After judicious bargaining at the station with drivers of a varied assortment of country vehicles, we are cleverly packed into two small, rattling, rather clumsy but very comfortable carts, one drawn by a phenomenally brisk donkey, and away we bowl toward the towers of Scarperia. Somehow the sunshine and exhilarating air incites us into rebellion against Mr. Ruskin's opinion that the scene is "only a grey extent of mountain ground, tufted irregularly with ilex and olive, a scene not sublime, for its forms are subdued and low; not desolate, for its valleys are full of sown fields and tended pastures; not rich nor lovely, but sunburnt and sorrowful."
M. M. Newell
THE MAIN STREET, SCARPERIA
For us a golden touch is laid on everything; we love the plain of olive orchards and vineyards and peaceful fields; the large, white, violet-eyed Tuscan oxen driven by kindly faced peasants; even the donkey is a nonesuch, and we wax poetic over the greenest of green patches of grain in vineyards, the rows of lopped elm-trees married to the vines, which are festooned from trunk to trunk. Along the way we meet the country doctor, riding madly in his cart drawn by a quick-stepping pony. Another Dr. Antonio, we say, ready in case of accident to invent and furnish us anything from bathing-machines and coffee-pots, instruction in botany and art, to a serenade, or making butter to accompany the good bread of Scarperia, unbaked loaves of which we see carried into the town on a long board over a man's shoulder.

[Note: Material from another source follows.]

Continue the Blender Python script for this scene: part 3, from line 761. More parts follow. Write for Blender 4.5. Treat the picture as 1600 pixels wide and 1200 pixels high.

But now we are rattling up the main street of Scarperia, the donkey trying his best to get ahead, and it is high time to speak like a guide-book, though no account we have found condescends to give the population of the place, which is the way every well-regulated book should begin. Murray's description is summed up in half a dozen lines, as follows: "Scarperia was built in 1306 by the Commune of Florence to curb the pride of the Ubaldini and other rebels of the Mugello. The parish church has some fine cloisters. In the Palazzo Vecchio there are interesting frescoes. There is a large industry of scissors." This is all.